Black communities in Southeastern states are more likely to be exposed to extreme weather events than overall population

    A sudden rain shower soaks residents in LaPlace, Louisiana, as they ride out of a flooded neighborhood in a volunteer high water truck that was assisting people evacuating from their homes in the aftermath of Hurricane Ida in 2021. (Photo: Patrick T. Fallon/AFP via Getty Images)

    (CNN) — Black Americans living in Southeastern states are more likely to be impacted by extreme heat, hurricanes and flooding than the overall population, according to a new analysis released by the consulting firm McKinsey & Company.

    Researchers compared the location of some Black communities with analyses showing climate hazards, like wildfires, extreme heat, hurricanes and flooding. They examined 11 US southeastern states as well as the Baltimore and New Orleans metropolitan areas. Those cities were chosen based “on their diverse populations, history of redlining and segregation, and geographic locations with a susceptibility to flooding,” the report said.

    Black communities in the Southeastern states are 1.4 times more likely to be exposed to extreme heat than the overall population, the report said.

    They are also 1.8 times more likely than the overall US population to experience hurricanes – that’s because there’s an elevated risk of hurricanes in the Gulf and Atlantic coast, where the Black population is more concentrated, according to the analysis.

    By 2050, nearly 17% of Black-owned homes could be at risk of storm damage from hurricanes or tropical storms in those states, compared to 9.7% of all residential property, the analysis found.

    The report also found Black communities in the Southeast were at 9.9% risk of storm damage in 2020 while all residential property had a 5.6% risk of storm damage.

    When it comes to coastal and river flooding in the greater Southeast, Black residents are 1.6 times more likely than the US population in the same area to experience a 1-in-100-year flooding event, the report says.

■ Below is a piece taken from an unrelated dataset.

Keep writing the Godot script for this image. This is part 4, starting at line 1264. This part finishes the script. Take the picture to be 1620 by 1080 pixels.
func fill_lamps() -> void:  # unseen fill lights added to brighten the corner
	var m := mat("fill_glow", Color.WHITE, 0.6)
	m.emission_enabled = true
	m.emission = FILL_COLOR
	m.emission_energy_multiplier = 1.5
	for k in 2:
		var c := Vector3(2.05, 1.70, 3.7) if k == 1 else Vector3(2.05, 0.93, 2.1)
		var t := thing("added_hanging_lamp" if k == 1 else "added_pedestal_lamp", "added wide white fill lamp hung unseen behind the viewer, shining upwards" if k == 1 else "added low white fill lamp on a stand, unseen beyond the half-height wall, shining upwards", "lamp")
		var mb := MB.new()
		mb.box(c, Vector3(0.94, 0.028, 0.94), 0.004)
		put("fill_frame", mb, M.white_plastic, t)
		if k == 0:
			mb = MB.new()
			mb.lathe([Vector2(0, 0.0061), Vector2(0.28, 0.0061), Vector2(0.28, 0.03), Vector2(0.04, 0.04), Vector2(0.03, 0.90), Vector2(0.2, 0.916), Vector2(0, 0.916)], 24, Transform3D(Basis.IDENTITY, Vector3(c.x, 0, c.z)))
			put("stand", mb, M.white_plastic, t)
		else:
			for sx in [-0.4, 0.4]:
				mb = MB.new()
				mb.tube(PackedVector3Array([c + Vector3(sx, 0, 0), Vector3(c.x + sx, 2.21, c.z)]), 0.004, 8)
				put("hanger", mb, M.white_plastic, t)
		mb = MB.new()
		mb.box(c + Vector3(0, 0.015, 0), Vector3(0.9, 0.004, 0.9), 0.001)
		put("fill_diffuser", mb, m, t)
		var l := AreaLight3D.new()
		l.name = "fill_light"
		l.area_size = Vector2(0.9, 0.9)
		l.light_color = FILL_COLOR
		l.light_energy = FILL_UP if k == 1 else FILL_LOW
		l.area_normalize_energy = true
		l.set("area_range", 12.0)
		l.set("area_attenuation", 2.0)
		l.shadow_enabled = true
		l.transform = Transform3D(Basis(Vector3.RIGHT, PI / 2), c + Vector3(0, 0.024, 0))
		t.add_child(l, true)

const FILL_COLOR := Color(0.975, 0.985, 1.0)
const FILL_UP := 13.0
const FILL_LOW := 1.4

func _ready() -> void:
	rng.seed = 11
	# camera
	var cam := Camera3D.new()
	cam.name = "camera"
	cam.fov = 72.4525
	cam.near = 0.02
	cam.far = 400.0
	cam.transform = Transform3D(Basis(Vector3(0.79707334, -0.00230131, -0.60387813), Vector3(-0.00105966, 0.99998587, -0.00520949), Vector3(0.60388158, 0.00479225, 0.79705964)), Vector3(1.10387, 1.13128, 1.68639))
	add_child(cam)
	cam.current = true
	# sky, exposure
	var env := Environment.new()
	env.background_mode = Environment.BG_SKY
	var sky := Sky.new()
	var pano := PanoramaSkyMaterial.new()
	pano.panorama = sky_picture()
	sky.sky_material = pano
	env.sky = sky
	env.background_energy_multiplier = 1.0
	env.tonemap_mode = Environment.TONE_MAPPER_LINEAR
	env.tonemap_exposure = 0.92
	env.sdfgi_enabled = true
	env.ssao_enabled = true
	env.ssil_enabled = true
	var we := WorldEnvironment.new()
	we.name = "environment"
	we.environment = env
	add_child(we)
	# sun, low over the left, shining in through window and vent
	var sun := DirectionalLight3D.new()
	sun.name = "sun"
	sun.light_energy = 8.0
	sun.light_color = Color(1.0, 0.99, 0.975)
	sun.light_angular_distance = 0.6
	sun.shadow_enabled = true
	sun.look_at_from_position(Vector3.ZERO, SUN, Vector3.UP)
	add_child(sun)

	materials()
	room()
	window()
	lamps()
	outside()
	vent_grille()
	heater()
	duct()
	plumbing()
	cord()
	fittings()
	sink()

    Property damage from hurricanes could threaten the ability of Black Americans to transfer generational wealth and climate change could exacerbate preexisting economic inequities, the authors wrote in their analysis.

    The authors also said climate change could be an opportunity to address inequities.

    “Climate change may create significant physical risks for Black populations in the United States, but it could create opportunities to address existing racial gaps, too,” the authors wrote.

    They suggest the public and private sectors can consider increasing education around the impacts of climate change on communities, engaging leaders in the Black community when states plan for “climate adaptation and transition to a lower carbon economy,” and ensure Black entrepreneurs have equitable access to finance and opportunities to be part of innovation hubs supporting a transition to a green economy.

    An estimated nearly 47 million people living in the US identify as Black or African American, according to the US Census.